第84話 斎王人形、世界を駆ける?
斎宮歴史博物館は、その名に反して歴史の浅い博物館なので、斎宮跡の出土遺物以外には、眠ったままになっている館蔵資料、というものはあまりありません。見栄えのするものは、割合に頻繁に展示をしている方ではないかと思いますし、来年のお正月には、館蔵品リクエスト展も行われるはこびになっていますので、また名品をお目に掛ける機会が増えることになると思います。
しかしそれでも、日頃お客様の目に触れないものがあるわけで・・・実は斎宮博には、館蔵品としてカウントされていない、展示可能な資料がいるのです。
博物館の常設展示室には、斎王・命婦・武官・童女・童男・そして後ろ姿の斎王、といった人形たちが展示されています。これらの人形は、衣装考証を行い、王朝風を意識したやや古風な顔を付けたもので、いわば「実物大の京人形」です。
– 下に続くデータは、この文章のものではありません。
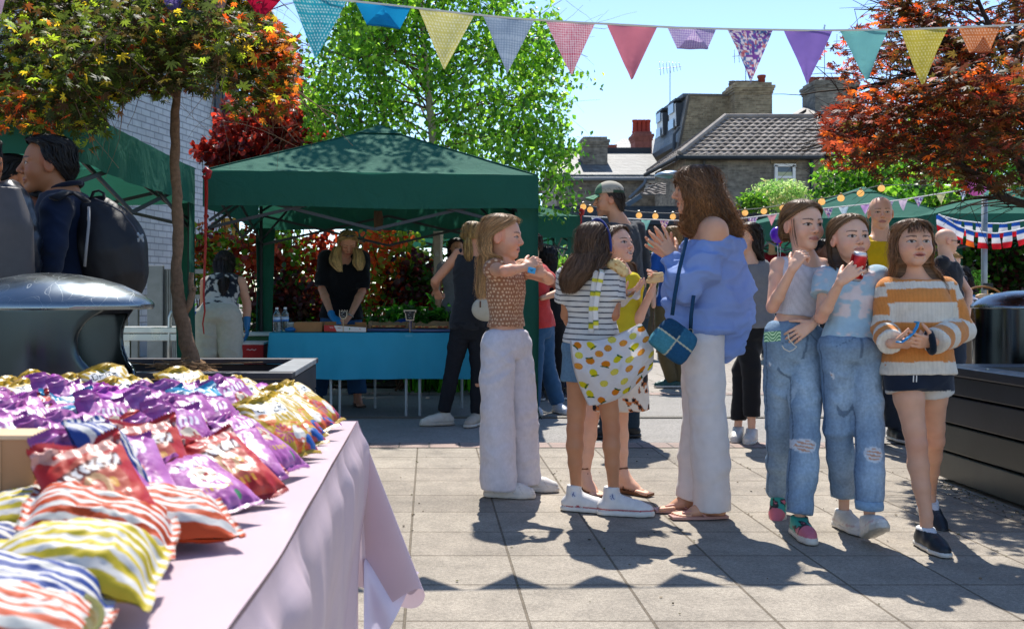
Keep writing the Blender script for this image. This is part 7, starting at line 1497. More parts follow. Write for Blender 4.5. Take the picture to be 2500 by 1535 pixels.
C4 = (1100, 500, 1.89); C5 = (1500, 380, 1.6436); C6 = (1800, 440, 1.575); PX = (0, 0, 1); CD = (0, 300, 3.024)
GR_ = 'people at the street market'

# ---- girl in the white tank top
f = Fig('slim girl in a white ribbed tank top and ripped pale jeans, hand at her mouth', 4.5, C6, dict(head=(252, 176), neck=(262, 296, .02), sr=(158, 326, .02), sl=(330, 330, .06), er=(135, 488, -.06), wr=(214, 338, -.19), el=(368, 470, .03), wl=(288, 552, -.11),
 hr=(172, 640, .0), hl=(262, 640, .02), kr=(162, 950, .10), ar=(160, 1180, .26), kl=(262, 975, -.10), al=(240, 1245, -.15)), (.28, -1, -.02), hs=1.0, S=.80, h=.006, hf=.0026, skin='fair', lf=.94, nk=.041)
f.body(hands=dict(r=dict(d=(.5, -.1, .9), n=(.75, .6, -.1), curl=(1.0, 1.1, .6), hk=.8, spread=.05), l=dict(d=(-.9, -.1, -.55), n=(.1, 1, -.3), curl=(.35, .45, .3), hk=.8)), face=dict(brow='#3a281a', lips='#a85a55'), fat=1.03, armsc=.93)
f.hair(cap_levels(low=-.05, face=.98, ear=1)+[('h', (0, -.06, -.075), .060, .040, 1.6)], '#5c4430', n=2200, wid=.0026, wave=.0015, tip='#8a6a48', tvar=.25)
f.hair([('h', (.078, .035, .03), .006, .006, 0), ('h', (.083, .05, -.03), .006, .006, 0), ('h', (.080, .06, -.08), .008, .008, 0), ('h', (.072, .066, -.115), .004, .004, 0)], '#6a4c30', n=9, wid=.002, wave=.002, under=False, name='loose_lock')
def tankc(v, N): u = (v-f.j['hipc'])@f.TR; return np.tile(lin('#cfccd2'), (len(v), 1))*(1-.10*(np.sin(u*900) > .3)*(abs(N@f.TF) > .3))[:, None]
f.top(tankc, sleeve=0, hem=.34, top=.93, inf=.005, ncut=.072, nfwd=.045, ndz=.012, name='tank_top', fold=.003, seed=1)
f.trousers(denim(f, '#7890a8', '#b0c4d2', '#586e86', rips=[(rip(f, 245, 1015, -.12), .040, .024), (rip(f, 130, 712, -.08), .016, .010)]), waist=.26, wide=(.094, .078, .070), name='jeans', m=M_denim(), fold=.007, fscale=(9, 9, 6), length=1.04)
def chunky(c, hh, ff, xx):
 n = fbm(ff*30, hh*40, xx*30, 2); c = np.tile(lin('#1c2226'), (len(hh), 1)); c = mixc(c, lin('#2a9a8a'), (n > .05)*1.); c = mixc(c, lin('#c86a78'), ((ff > .12) | (n < -.28))*1.); c = mixc(c, lin('#d8d2c4'), (hh < .034)*1.); return c
f.shoe('l', (-.05, -1), L=.225, accent=chunky, sole='#cfc6b8', tall=1.3, name='trainer'); f.shoe('r', (-.45, -.9), L=.225, accent=chunky, sole='#cfc6b8', tall=1.3, name='trainer', pitch=-.55, z0=.035)
gA = f
c = P(1800+133/1.575, 440+600/1.575, 4.36); t = thing('phone', 'phone in a green wavy case sticking out of the ripped jeans pocket', 'phone', c); X_ = np.linspace(-.036, .036, 30)[None, :]; Z_ = np.linspace(-.022, .022, 20)[:, None]
mb1('case', M_plast(), t, lambda q: q.grid(np.stack([c[0]+X_+0*Z_, c[1]-.002+0*X_+0*Z_, c[2]+Z_+.08*X_], 2)[::-1], mixc(lin('#2f7a4a')*np.ones((20, 30, 3)), lin('#b8d8a8'), (np.sin((Z_+.012*np.cos(X_*110))*420) > 0)*1.)[::-1], .008)); mb1('camera_lens', M_plast(), t, lambda q: q.box(c+V3(-.027, -.004, .012), (.012, .003, .012), lin('#15181a')))
t = thing('earphone_cable', 'thin pale cord looping from the hand of the girl in the white tank', 'cord', c); mb1('cord', M_plast(), t, lambda q: q.tube([P(1800+x/1.575, 440+y/1.575, 4.33) for x, y in ((195, 590), (198, 610), (215, 630), (228, 640), (215, 652), (200, 658), (180, 648), (172, 635))], .0022, 6, lin('#d8cdb8')))

# ---- girl with the drinks can
f = Fig('girl in a pale blue cloud print tee drinking from a red can', 4.35, C6, dict(head=(432, 228), neck=(445, 345, .03), sr=(345, 385, .02), sl=(537, 378, .04), er=(322, 528, -.04), wr=(398, 388, -.20), el=(552, 520, .10), wl=(545, 640, .10),
 hr=(385, 650), hl=(490, 650), kr=(388, 955, .02), ar=(410, 1215, .14), kl=(508, 950, -.05), al=(508, 1262, -.12)), (.10, -1, .10), hs=.945, S=.79, h=.006, hf=.0026, lf=.90, nk=.041)
f.body(hands=dict(r=dict(d=(.62, -.22, .62), n=(.45, .9, -.1), curl=(.42, .5, .25), thumb=(.5, .5, .7), spread=.15, hk=.82)), fat=1.08, armsc=.93, face=dict(brow='#5a4028', lips='#b06a62'))
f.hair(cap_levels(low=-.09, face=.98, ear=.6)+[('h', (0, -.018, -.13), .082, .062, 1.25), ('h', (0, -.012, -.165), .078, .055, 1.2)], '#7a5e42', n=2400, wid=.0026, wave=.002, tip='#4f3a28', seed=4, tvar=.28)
def cloudc(v, N):
 n = fbm(v[:, 0]*13+3, v[:, 1]*8, v[:, 2]*26, 3); return mixc(np.tile(lin('#a3bfce'), (len(v), 1)), lin('#d8cccc'), sstep(.27, .38, n))
f.top(cloudc, sleeve=.42, hem=.13, top=.95, inf=.008, ncut=.062, name='tee_shirt', fold=.004, seed=6, sinf=.020)
f.trousers(denim(f, '#758ea8', '#acc0d0', '#586e88', rips=[(rip(f, 515, 1050, -.10), .030, .026), (rip(f, 372, 762, -.10), .018, .018)]), waist=.15, wide=(.086, .074, .070), name='jeans', m=M_denim(), fold=.006, fscale=(9, 9, 6), length=.97, inf=.010)
for q in 'rl':
 a = f.j['a'+q]; mb1('cuff', M_denim(), f.root, lambda m_: m_.lathe([(.050, 0), (.056, .002), (.058, .018), (.055, .038), (.048, .040)], a+V3(0, 0, -.003), 24, lin('#88a4bc')), smooth=True)
cream = lambda c, hh, ff, xx: mixc(mixc(np.tile(lin('#d4cdc2'), (len(hh), 1)), lin('#c09a9a'), ((abs(hh-.035-.1*abs(ff-.05)) < .005))*.7), lin('#e6e2da'), (fbm(ff*25, hh*30, xx*20) > .15)*.7)
f.shoe('r', (.15, -1), L=.22, accent=cream, sole='#dad4ca', tall=1.2, name='trainer'); f.shoe('l', (-.1, -1), L=.22, accent=cream, sole='#c8c2b6', tall=1.3, name='trainer', pitch=.42, z0=.03)
c = P(1800+462/1.575, 440+330/1.575, 4.16); ax_ = unit(V3(.12, -.25, 1)); xx_ = unit(np.cross(V3(0, 1, 0), ax_)); Rm = np.stack([xx_, np.cross(ax_, xx_), ax_], 1)
t = thing('drinks_can', 'red fizzy drink can held up to the mouth of the girl in the cloud tee', 'drinks can', c); prof = [(.0, -.058), (.022, -.060), (.024, -.062), (.030, -.052), (.0315, -.047), (.0315, .045), (.026, .056), (.026, .059), (.0, .057)]
mb1('can', mat('can_metal', .25, .6, metal=.6, var=.0), t, lambda q: q.lathe(prof, c, 32, np.array([lin('#c8ccd0')]*4+[lin('#b01418')]*2+[lin('#c8ccd0')]*3), Rm), smooth=True)
def lbl(q):
 for k in range(9): a = -1.9+k*.09; q.box(c+Rm@V3(.0318*math.cos(a), .0318*math.sin(a), -.012+.007*math.sin(k*2.2)), (.002, .002, .010), lin('#e8e4e0'))
 q.box(c+Rm@V3(.0318*math.cos(-1.1), .0318*math.sin(-1.1), -.022), (.006, .003, .020), lin('#d8dcd0'))
mb1('lettering', M_plast(), t, lbl)

# ---- girl in the orange and white sweater
f = Fig('girl with long brown hair in an orange and white striped sweater and navy shorts', 4.25, C6, dict(head=(674, 250), neck=(682, 372, .03), sr=(585, 425, .03), sl=(795, 418, .05), er=(562, 575, .0), wr=(592, 628, -.15), el=(862, 575, .02), wl=(752, 622, -.17),
 hr=(645, 745), hl=(745, 745, .02), kr=(690, 1015, -.06), ar=(727, 1290, -.10), kl=(758, 1000, .12), al=(742, 1195, .34)), (-.12, -1, .13), hs=.94, S=.80, h=.006, hf=.0026, skin='mid', lf=.90, nk=.041)
f.skin = lin('#d6a284'); f.legk = 1
f.body(hands=dict(r=dict(d=(.95, -.35, .0), n=(.0, .6, .8), curl=(.5, .5, .3), hk=.8), l=dict(d=(-.95, -.35, .05), n=(.0, .9, .4), curl=(.4, .5, .3), hk=.8)), mouth=.007, face=dict(brow='#4a3422', lips='#b0605a'), fat=1.12)
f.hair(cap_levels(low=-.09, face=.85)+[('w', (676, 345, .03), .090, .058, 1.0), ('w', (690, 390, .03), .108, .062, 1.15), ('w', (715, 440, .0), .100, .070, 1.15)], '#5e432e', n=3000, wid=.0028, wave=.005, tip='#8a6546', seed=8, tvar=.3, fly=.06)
f.hair([('h', (-.005, .075, .092), .035, .012, 0), ('h', (-.005, .088, .06), .05, .010, 0), ('h', (-.006, .092, .036), .056, .008, 0)], '#5a4029', n=130, wid=.0022, wave=.002, under=False, name='fringe', seed=3, fly=0)
def sweat(fg):
 o, w = lin('#d08544'), lin('#d8cfc0'); B = [(.0, .11, w), (.11, .40, o), (.40, .52, o), (.52, .69, w), (.69, .87, o), (.87, .93, w), (.93, 1.3, o)]
 def fn(v, N):
  h = (v-fg.j['hipc'])@fg.A/fg.tl; c = np.tile(o, (len(v), 1))
  for a, b, k in ((-.05, .13, w), (.53, .73, w), (.87, .945, w)): c[(h >= a) & (h < b)] = k
  for q in 'rl':
   s_, d = armt(fg, v, q); u = abs((v-fg.j['hipc'])@fg.TR); fw_ = (v-fg.j['hipc'])@fg.TF; m = (d < .14) & ((u > .150) | ((fw_ > .112) & (s_ > .2) & (d < .075))); L = np.linalg.norm(fg.j['e'+q]-fg.j['s'+q])+np.linalg.norm(fg.j['w'+q]-fg.j['e'+q]); r = s_/L
   k = np.tile(o, (len(v), 1))
   for a, b in ((.0, .13), (.36, .50), (.70, .80), (.93, 1.5)): k[(r >= a) & (r < b)] = w
   c[m] = k[m]
  u = (v-fg.j['hipc'])@fg.TR; return c*(1-.10*(np.sin(u*700+h*2) > .4))[:, None]
 return fn
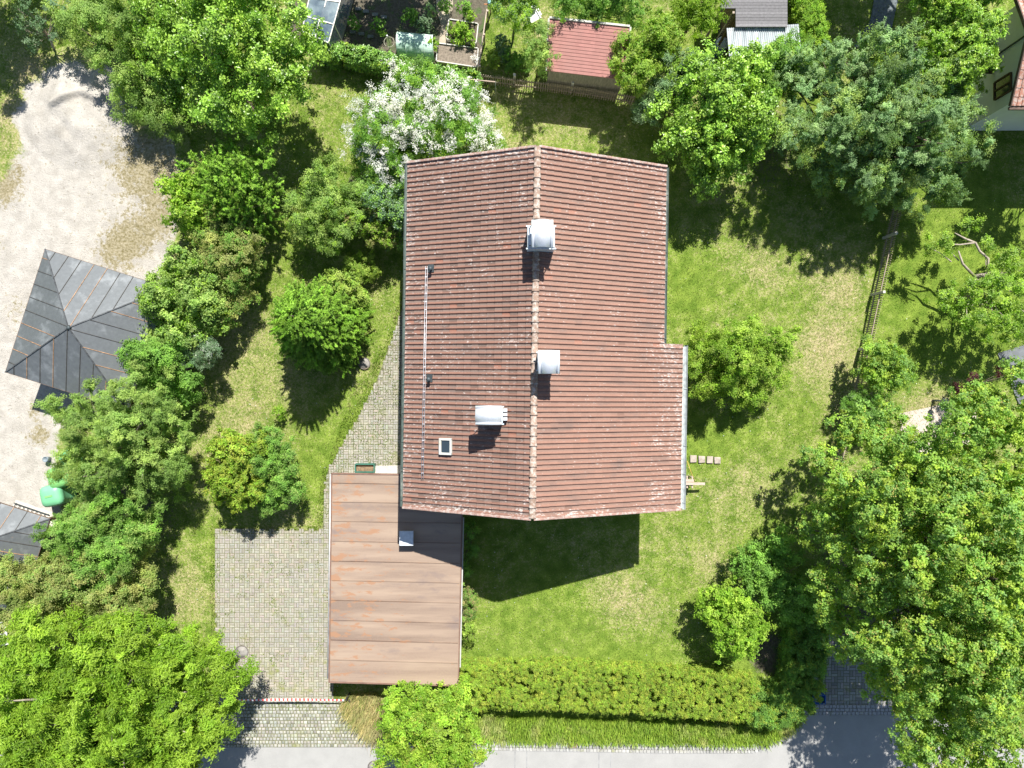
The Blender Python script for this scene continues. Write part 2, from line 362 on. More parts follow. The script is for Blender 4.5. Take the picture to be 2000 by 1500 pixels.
def manhole(px, py, r, label, mat=IRON, z=.04, g='round inspection covers'):
    c = P(px, py); t = thing('manhole_cover', c, label, 'manhole cover', g)
    mb = MB(); mb.lathe(c+np.array([0, 0, z]), [(r*.86, 0), (r*.86, .012), (r, .016), (r, 0)], 28); mb.build('frame', mat, t)
    mb = MB(); mb.lathe(c+np.array([0, 0, z]), [(r*.84, -.01), (r*.84, .01), (0.01, .012)], 28)
    for k in range(-3, 4): mb.box((c[0]+k*r*.2, c[1], z+.013), (.02, r*1.1*math.sqrt(max(.1, 1-(k*.2)**2)), .006))
    mb.build('lid', simple('cover_concrete', (.25, .235, .215), .9, var=.25, sc=7, dirt=(.15, .13, .1)), t)
manhole(473, 1273, .34, 'round manhole cover in the block paved driveway')
manhole(712, 710, .30, 'round rusty brown cover in the lawn beside the conical conifer', z=.05)
manhole(731, 1498, .33, 'round manhole cover in the road at the bottom edge', z=.012)
c = P(1118, 1451); t = thing('drain_grate', c, 'rectangular rusty drain grate in the gutter of the road', 'drain grate')
mb = MB()
for a, b, l, w_ in ((0, -.18, .42, .04), (0, .18, .42, .04), (-.2, 0, .04, .4), (.2, 0, .04, .4)): mb.box((c[0]+a, c[1]+b, .065), (l, w_, .03))
mb.build('frame', simple('rusty_iron', (.23, .15, .11), .8, var=.3), t)
mb = MB()
for k in range(-4, 5): mb.box((c[0]+k*.04, c[1], .06), (.018, .32, .03))
mb.build('slats', simple('rusty_iron_slat', (.25, .17, .13), .8, var=.3), t)
# ------------------------------------------------------------------ the house
OX, OY = .78, -5.15; RA = math.radians(-.8)
ex = np.array([math.cos(RA), math.sin(RA)]); ey = np.array([-math.sin(RA), math.cos(RA)])
ZR, SL = 8.0, 2.3/5.42                   # ridge height, slope
def hw(u, v, z=0.): return np.array([OX+u*ex[0]+v*ey[0], OY+u*ex[1]+v*ey[1], z])
LR, UL, UR, UX, VX = 14.22, -5.31, 5.44, 6.36, 6.82
house = thing('house', hw(0, LR/2), 'large detached house with weathered red tiled gable roof in the middle', 'house')
def lich(m, o):
    s = (1, 1, 1)
    ed = m.attr('lich', 'Fac')
    n = m.noise(11., (.6, 1.3, 1), 6, .7); n2 = m.noise(1.0, det=4)
    f = m.math('ADD', n, m.math('ADD', m.math('MULTIPLY', m.math('SUBTRACT', n2, .5), .35), m.math('MULTIPLY', ed, .11)))
    o = m.mix(m.math('MULTIPLY', m.ramp(f, .64, .72), .75), o, (.50, .46, .43))
    d = m.math('ADD', m.noise(1.4, (.35, 1.6, 1), 5, .6), 0.)
    return m.mix(m.math('MULTIPLY', m.ramp(d, .54, .72), .55), o, (.12, .095, .085))
TILE = tinted('clay_tile', .8, .25, fine=30, amp=.16, bump=.25, extra=lich)
NR = 70; RW = LR/NR
def tiles(name, side, uend, v0, v1, pan, roll, parent, dark=.0):
    ncol = int(round((v1-v0)/RW)); e = .305*1.0; ns = 7
    prof_t = np.array([0, .05, .16, .30, .42, .52, .78]); prof_h = np.array([.0, .040, .058, .046, .018, .002, -.004])
    vs_ = []; hs = []; fc = []
    for c_ in range(ncol):
        for k in range(ns): vs_.append(v0+(c_+prof_t[k])*RW); hs.append(prof_h[k]); fc.append((c_, k))
    vs_.append(v0+ncol*RW); hs.append(0.); vs_ = np.array(vs_); hs = np.array(hs)
    nco = int(math.ceil((abs(uend)-.05)/e)); rows = []
    for k in range(nco):
        d0 = .05+k*e; d1 = min(.05+(k+1)*e, abs(uend)); rows.append((d0, 0., k)); rows.append((d1, .034, k))
    nv = len(vs_); V = []; Fc = []; T = []; Lc = []
    rt = rng.random((ncol, nco)); jit = rng.normal(0, .003, (ncol+1, nco)); bigd = np.array([[vnoise(np.array(c_*.16+side*9), np.array(k*.3)) for k in range(nco)] for c_ in range(ncol)])
    cidx = np.array([f[0] for f in fc]+[ncol])
    for d, off, k in rows:
        P_ = np.stack([OX+side*d*ex[0]+vs_*ey[0], OY+side*d*ex[1]+vs_*ey[1], ZR-.03-SL*d+hs+off+jit[cidx, k]], 1); V.append(P_)
    V = np.concatenate(V)
    for ri in range(len(rows)-1):
        k = rows[ri][2]; step = ri % 2 == 1
        for c_ in range(nv-1):
            a = ri*nv+c_; q = (a, a+1, a+1+nv, a+nv); Fc.append(q if side < 0 else q[::-1])
            col_, seg = fc[c_]; r_ = rt[col_, k]; base = roll if seg < 5 else pan
            s = .96+.08*r_
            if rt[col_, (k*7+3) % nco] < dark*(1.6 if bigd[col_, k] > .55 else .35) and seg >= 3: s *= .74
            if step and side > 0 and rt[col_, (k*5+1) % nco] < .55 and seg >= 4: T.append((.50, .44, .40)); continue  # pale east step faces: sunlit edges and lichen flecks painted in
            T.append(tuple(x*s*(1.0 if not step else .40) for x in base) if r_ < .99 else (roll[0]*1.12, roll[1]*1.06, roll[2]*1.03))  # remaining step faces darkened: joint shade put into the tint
    nrow = len(rows); dd_ = np.array([r[0] for r in rows]); em = np.clip((dd_-abs(uend)+1.1)/1.1, 0, 1)
    vv = np.clip((np.abs(vs_-LR/2)-(LR/2-.45))/.3, 0, 1)
    L_ = np.maximum(np.maximum(em[:, None]*.9, vv[None, :]*1.0), .38 if side < 0 else .2); L_ = L_+.35*np.clip(vs_/LR-.45, 0, 1)[None, :]
    me = raw_mesh(name, V-wloc(parent), np.array(Fc), tint=np.array(T), smooth=False, attrs={'lich': L_.ravel()})
    return link(name, me, TILE, parent)
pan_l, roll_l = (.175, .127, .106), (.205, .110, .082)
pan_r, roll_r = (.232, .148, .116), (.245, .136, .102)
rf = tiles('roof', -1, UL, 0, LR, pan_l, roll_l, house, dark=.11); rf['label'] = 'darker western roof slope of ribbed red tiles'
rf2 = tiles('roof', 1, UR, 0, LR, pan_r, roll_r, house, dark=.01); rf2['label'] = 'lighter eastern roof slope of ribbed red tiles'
# deepened part of the east slope
rf3 = None
def ext_tiles():
    # three more short courses beyond the eave
    ncol = int(round(VX/RW)); v1 = ncol*RW; V = []; Fc = []; T = []
    prof_t = [0, .05, .16, .30, .42, .52, .78]; prof_h = [.0, .040, .058, .046, .018, .002, -.004]
    vv = np.array([(c_+t)*RW for c_ in range(ncol) for t in prof_t]+[v1]); hh = np.array(prof_h*ncol+[0.]); rows = []
    for k in range(3): rows += [(UR+k*.305, 0), (min(UR+(k+1)*.305, UX-.05), .034)]
    for d, off in rows: V.append(np.stack([OX+d*ex[0]+vv*ey[0], OY+d*ex[1]+vv*ey[1], ZR-.03-SL*d+hh+off], 1))
    nv = len(vv)
    for ri in range(len(rows)-1):
        for c_ in range(nv-1):
            a = ri*nv+c_; Fc.append((a+nv, a+nv+1, a+1, a)); s = R.uniform(.9, 1.12)*(.45 if ri % 2 else 1); b = roll_r if c_ % 7 < 4 else pan_r; T.append([x*s for x in b])  # step faces darker here too, shade painted into the tint
    n = len(rows)*nv
    return link('roof_extension', raw_mesh('roof_extension', np.concatenate(V)-wloc(house), np.array(Fc), tint=np.array(T), attrs={'lich': np.full(n, .8)}), TILE, house)
ext_tiles()
# roof body under the tiles, ridge caps, verges, gutters
WOODB = simple('dark_stained_board', (.10, .06, .04), .7, sc=6, scale=(1, 6, 1))
mb = MB()
for s, u1, va, vb in ((-1, UL, .06, LR-.06), (1, UR, .06, LR-.06), (1, UX-.06, .06, VX-.06)):
    a = abs(u1)-.05; s0 = .1 if va < 1 and u1 != UX-.06 else UR-.05
    pts = [hw(s*s0, va), hw(s*a, va), hw(s*a, vb), hw(s*s0, vb)]
    zt = [ZR-.075-SL*s0, ZR-.075-SL*a, ZR-.075-SL*a, ZR-.075-SL*s0]
    mb.prism([p[:2] for p in pts], [z-.14 for z in zt], zt)
mb.build('roof_deck', WOODB, house)
mb = MB(); n = 36
for k in range(n):
    v0 = k*LR/n; v1 = (k+1)*LR/n+.03; sh = R.uniform(.82, 1.15); col = (.245*sh, .17*sh, .13*sh); V = []; fr = []
    for v, r, dz in ((v0, .150, 0), (v0+.05, .150, 0), (v0+.052, .130, 0), (v1, .118, -.006)):
        for a in range(9): th = math.pi*a/8; V.append(hw(-math.cos(th)*r, v, ZR-.02+dz+math.sin(th)*r*.72))
    for i in range(3):
        for a in range(8): fr.append((i*9+a, i*9+a+1, i*9+a+10, i*9+a+9))
    fr.append(tuple(range(8, -1, -1))); mb.add(V, fr, col, True)
def lich2(m, o): return m.mix(m.math('MULTIPLY', m.ramp(m.noise(7., det=6, rough=.75), .46, .60), .75), o, (.46, .43, .39))
mb.build('ridge_cap', tinted('ridge_tile', .85, .2, fine=20, amp=.2, extra=lich2), house)
VERGE = tinted('verge_tile', .85, .2, fine=20, amp=.2, extra=lich2)
for vpos, sg in ((0., -1), (LR, 1)):
    mb = MB()
    for side, ue in ((-1, abs(UL)), (1, abs(UX)-.06 if sg < 0 else UR)):
        d = .05
        while d < ue-.05:
            d1 = min(d+.30, ue); s = R.uniform(.85, 1.2); z0, z1 = ZR-SL*d, ZR-SL*d1
            a = hw(side*d, vpos+sg*.03, z0+.03); b = hw(side*(d1+.02), vpos+sg*.03, z1+.045)
            mb.bar(a, b, .10, .07, (.30*s, .185*s, .15*s)); d = d1
    o = mb.build('verge', VERGE, house, bevel=.02)
COPPER = simple('green_gutter', (.06, .085, .075), .55, .0, sc=4, spec=.5, var=.35, dirt=(.22, .24, .21))
def gutter(u, v0, v1, z, r=.065, mat=COPPER):
    mb = MB(); V = []; fr = []; N = 9
    for v in (v0, v1):
        for rr in (r, r-.012):
            for a in range(N): th = math.pi*a/(N-1); V.append(hw(u-math.cos(th)*rr, v, z-math.sin(th)*rr))
    for a in range(N-1): fr += [(a, a+1, 2*N+a+1, 2*N+a), (N+a, 3*N+a, 3*N+a+1, N+a+1)]
    fr += [(0, 2*N, 3*N, N), (N-1, 2*N-1, 4*N-1, 3*N-1)]
    for base in (0, 2*N): fr.append(tuple(base+a for a in range(N)))
    mb.add(V, fr)
    for k in range(int((v1-v0)/1.2)):
        vv = v0+.3+k*1.2; mb.bar(hw(u-r, vv, z+.004), hw(u+r, vv, z+.004), .02, .008)
    return mb.build('gutter', mat, house)
zl = ZR-SL*abs(UL)
gutter(UL-.05, -.02, LR+.02, zl-.05, .07)
gutter(UR+.05, VX, LR+.02, ZR-SL*UR-.05, .06)
gutter(UX+.10, -.05, VX+.05, ZR-SL*UX-.06, .08, simple('weathered_zinc', (.33, .36, .36), .5, .3, sc=4, var=.3))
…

ところがその他に、マネキンに略式の時代衣装を着せて、化繊のカツラをつけた十二体の人形たちがいるのです。
彼らは博物館の映像展示室の舞台裏にいた、演出効果のための人形で、紗幕の向こう側のターンテーブルやセリの上に置かれ、一回の上演につき、十秒程度スポットがあたり「出演」するのが仕事でした。そのため、ホログラムと間違えられることもしばしばある、という位しか登場せず、現役当時は、細部の出来はほとんど気にされていなかったのです。
しかし、映像展示「伊勢の野の栄え」が更新されるにあたり、彼らは失業してしまったのです。そのため当初は廃棄処分になるはずだったのですが、捨てるのも何だし、として今も保管されているのです。
ところがこの人形が、博物館のPR用には意外に役に立っています。博物館の存在を知っていただくための展示物として、館のエントランスホールの記念撮影用や、県内各地への出張PR要員として活動するようになったのです。
さて、その人形たちに新しい仕事が来ました。伊勢市のサンアリーナで行われる「新体操ワールドカップ」の会場で、三重県関係の展示をすることになり、斎宮博の紹介コーナーも作っていただいたのです。
ワールドカップ会場で斎宮をPRするのには何がいいか。常時監視されるわけではなく、人通りも多いので、見て、さわってもらって、それなりに見栄えのするもの、ということから選ばれたのが、白の小忌衣(おみごろも)を着て、禊をするマネキン斎王など2体と、束帯姿の顔出し記念撮影ボードだったのです。
ワールドカップ自体は好評だったようで、おかげさまでこの人形たちも記念撮影の対象としてそこそこ人気を集めていたようです。
そして海外に発信されたWEB情報の中には、Japanese Dollと題された、斎王人形の写真が・・・。
流石にこれは博物館でも驚きました。
まさか博物館資料の中で世界デビュー第一号がこの子だったとはねぇ。